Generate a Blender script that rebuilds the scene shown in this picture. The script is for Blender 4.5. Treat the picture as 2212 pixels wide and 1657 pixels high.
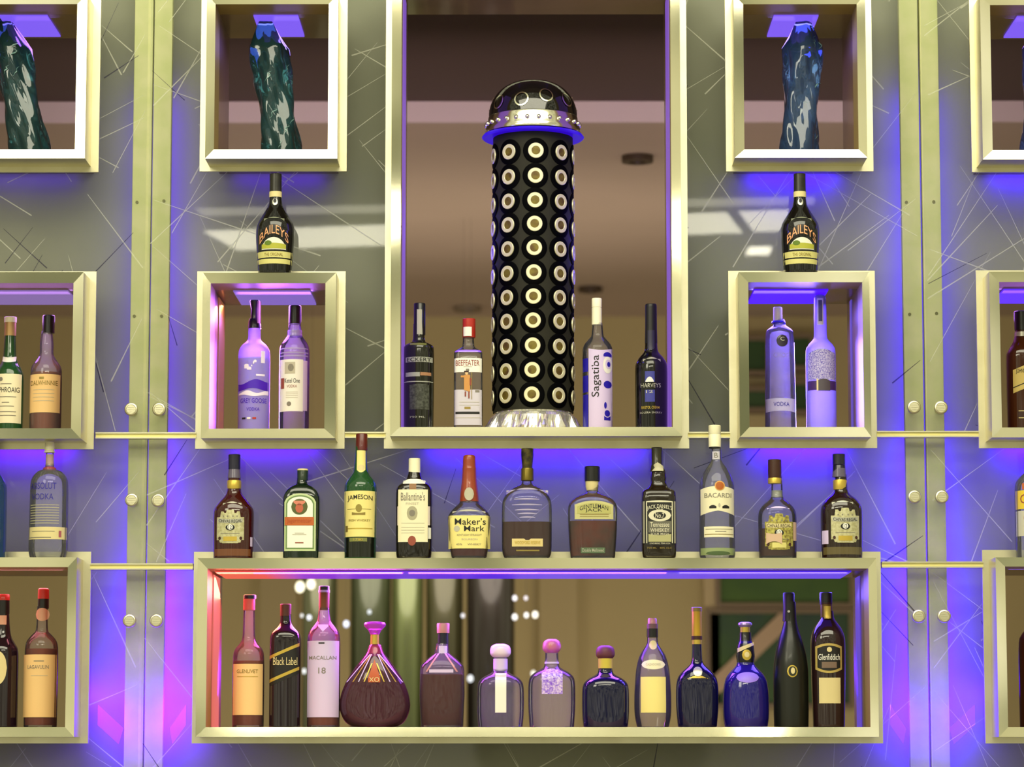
import bpy, bmesh, math, random
from mathutils import Vector, Matrix
random.seed(7)
for _o in list(bpy.data.objects): bpy.data.objects.remove(_o)
SC = bpy.context.scene
COL = SC.collection

# ---------------- camera ----------------
FW, FH, F, D, EYE = 2212, 1657, 6700.0, 6.7, 1.5
TH = math.atan(821.5 / F); PS = math.atan(34.0 / F)      # pitched up, a touch of yaw
FWD = Vector((-math.sin(PS) * math.cos(TH), math.cos(PS) * math.cos(TH), math.sin(TH)))
RGT = Vector((math.cos(PS), math.sin(PS), 0))
UPV = RGT.cross(FWD)
CAM = Vector((0, -D, EYE))
cd = bpy.data.cameras.new('camera'); cam = bpy.data.objects.new('camera', cd); COL.objects.link(cam)
cam.matrix_world = Matrix(((RGT.x, UPV.x, -FWD.x, CAM.x), (RGT.y, UPV.y, -FWD.y, CAM.y), (RGT.z, UPV.z, -FWD.z, CAM.z), (0, 0, 0, 1)))
cd.sensor_fit = 'HORIZONTAL'; cd.sensor_width = 36; cd.lens = F / FW * 36
cd.clip_start = .05; cd.clip_end = 60
cd.dof.use_dof = True; cd.dof.focus_distance = D + .08; cd.dof.aperture_fstop = 4.0
SC.camera = cam

def at(px, py, Y):
    """the point of plane y=Y that the photo shows at pixel px, py (for measuring sizes)"""
    r = FWD * F + RGT * (px - FW / 2) - UPV * (py - FH / 2)
    t = (Y + D) / r.y
    return CAM + r * t
def kpx(px, py, Y):
    return (at(px, py, Y) - CAM).dot(FWD) / F

# ---------------- view, world, room lights ----------------
SC.view_settings.view_transform = 'Standard'; SC.view_settings.look = 'None'
SC.view_settings.exposure = 0.0; SC.view_settings.gamma = 1.0; SC.view_settings.use_curve_mapping = False
W = bpy.data.worlds.new('world'); SC.world = W; W.use_nodes = True
nt = W.node_tree; nt.nodes.clear()
wo = nt.nodes.new('ShaderNodeOutputWorld'); bg = nt.nodes.new('ShaderNodeBackground')
tc = nt.nodes.new('ShaderNodeTexCoord'); nz = nt.nodes.new('ShaderNodeTexVoronoi'); cr = nt.nodes.new('ShaderNodeValToRGB')
nz.inputs['Scale'].default_value = 26.0; nz.distance = 'CHEBYCHEV'      # the room in front: bright and dim patches of wall, ceiling and glass
sc_ = nt.nodes.new('ShaderNodeSeparateColor')
mp = nt.nodes.new('ShaderNodeMapping'); mp.inputs['Scale'].default_value = (1, 1, 1)
e = cr.color_ramp.elements
cr.color_ramp.interpolation = 'CONSTANT'
e[0].position = 0; e[0].color = (.19, .20, .11, 1); e[1].position = .88; e[1].color = (1.35, 1.30, .98, 1)
for p_, c_ in ((.17, (.42, .43, .25)), (.32, (.80, .76, .46)), (.62, (.92, .88, .55))):
    m_ = cr.color_ramp.elements.new(p_); m_.color = (*c_, 1)
nt.links.new(tc.outputs['Generated'], mp.inputs['Vector']); nt.links.new(mp.outputs['Vector'], nz.inputs['Vector'])
nt.links.new(nz.outputs['Color'], sc_.inputs[0]); nt.links.new(sc_.outputs[0], cr.inputs['Fac']); nt.links.new(cr.outputs['Color'], bg.inputs['Color'])
bg.inputs['Strength'].default_value = .80
nt.links.new(bg.outputs[0], wo.inputs[0])

def area(name, loc, sx, sy, power, color, look, spread=math.pi, roll=0):
    l = bpy.data.lights.new(name, 'AREA'); l.shape = 'RECTANGLE'; l.size = sx; l.size_y = sy
    l.energy = power; l.color = color; l.spread = spread
    o = bpy.data.objects.new(name, l); COL.objects.link(o); o.location = loc
    o.rotation_euler = Vector(look).to_track_quat('-Z', 'Z' if abs(look[2]) < .9 else 'Y').to_euler()
    o.rotation_euler.z += roll
    return o
WARM = (1, .95, .72)
# the bar's own ceiling strips and spot in front of the display (the strips are what the glass mirrors)
area('ceiling_strip_light', (-.19, -3.80, 3.35), 1.845, .42, 40, WARM, (0, 0, -1), roll=.20)
area('ceiling_strip_light', (.86, -3.58, 3.35), .22, .42, 4.6, WARM, (0, 0, -1), roll=.20)
area('ceiling_strip_light', (-.08, -3.30, 3.35), 2.07, .15, 5.0, WARM, (0, 0, -1), roll=.10)
area('ceiling_spot_light', (.84, -4.21, 3.35), .085, .18, 1.6, WARM, (0, 0, -1))
area('front_fill_light', (0, -2.6, 4.6), 4.0, 1.6, 128, WARM, (0, 2.4, -2.4))  # added fill lamp, brighter towards the top of the wall
area('room_key_light', (-3.2, -5.2, 4.2), 1.6, 1.2, 50, WARM, (3.0, 5.0, -1.6))  # added key lamp for the front, no known fitting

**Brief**
Leave out any pictures and return exactly the lines from the beginning of the data through the line with "COL = SC.collection", inclusive.

**Output below**
Generate a Blender script that rebuilds the scene shown in this picture. The script is for Blender 4.5. Treat the picture as 2212 pixels wide and 1657 pixels high.
import bpy, bmesh, math, random
from mathutils import Vector, Matrix
random.seed(7)
for _o in list(bpy.data.objects): bpy.data.objects.remove(_o)
SC = bpy.context.scene
COL = SC.collection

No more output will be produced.